Dear Tina,

Thank you for not accompanying Diane Sawyer on the media parade to Phuket or sending Harold to shadow Colin Powell in Sri Lanka. During challenging times such as these, when we find ourselves reevaluating life and cable news, it is comforting to know some things don't change with the tides.

Sincerely yours,
Henry the Intern

After the jump, Henry the Intern takes on a new year full of the same old Tina.

With the first "Topic A" of 2005, Tina dedicated time to the forgotten war in Iraq. Indeed, insurgents now outnumber American troops. She questioned Jon Lee Anderson, author of The Fall of Baghdad, who is based there for The New Yorker. Anderson agreed with Tina's characterization of the country as one of "chronic emergency." He said, "It's particularly noticeable for Westerners here who have to live in fortified islands." As for the upcoming election, "most of us are expecting a bloodbath or something close to it," but for him, "it's still the most important story on earth."

Tina then welcomed Ethan Hawke and called Assault on Precinct 13 "one of the most compelling cop movies I've seen since 'The French Connection.'" Hawke found the role "dynamic": "you don't normally get to play an action hero who has lost his confidence." Separately, he said of the decade gap between Before Sunrise and Before Sunset: "I know that I'm a very different person, but I'm not so different."

Next, feminist documentarian Jennifer Baumgardner, who created the controversial "I had an abortion" t-shirt and is producing a film on the theme, revealed that younger women are "more ambivalent" about abortion because "they've always had the right" and can "deal with their own agency." Replied Tina, "Ambivalency is a luxury."

Tina asked Baumgardner, a bisexual, "What do you get out of sex with a women?" Answer: "There is a lot to learn," including "how to have a relationship with equality." Concluded Tina, "So sex is political?" Definitely, confirmed Baumgardner.

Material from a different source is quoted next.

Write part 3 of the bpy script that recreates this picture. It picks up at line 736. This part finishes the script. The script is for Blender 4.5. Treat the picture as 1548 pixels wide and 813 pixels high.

Finally, the editor's desk roundtable —editors? what editors?— analyzed the week of Amber Frey and Andrea Yates. "Poor Amber," said Tina. Attorney Ed Hayes was "not unsympathetic to her" and comedienne Jessi Klein thought, "She's hot, but not kill-your-wife hot." Speaking of, Tina was positive Amber had "developed a new cup size." But the most pressing question for Tina and attorney Wendy Murphy was how Scott performed in bed. "Not even Oprah asked," said Tina.

The panel then discussed the new book French Women Don't Get Fat. Apparently French women eat slowly, explained Tina, "rather than pigging out on the run as I do." Added Klein, "What she does not address is that I have slowly eaten and savored many a Ring-Ding."

Hot picks
Brad Gooch, writer: Berlin, "It has edge."
Murphy: KourtsForKids.org
Klein: The Best of Triumph The Insult Comic Dog.
Hayes: The Blind Man of Seville by Robert Wilson
Tina: The New Republic cover story about Dr. Phil

Tina read an email from a viewer who thinks the show is a "creative, orgasmic oasis of intelligence." Her reply, "Where were you when I was single?"

Tina briefly observed "the male answer to 'Sex and the City'" is here in two new cable offerings: The Military Channel and The Military History Channel. (Not to mention LOGO for those "don't ask don't tellers.")

Closing quote by Susan Sontag: "I envy paranoids; they actually feel people are paying attention to them."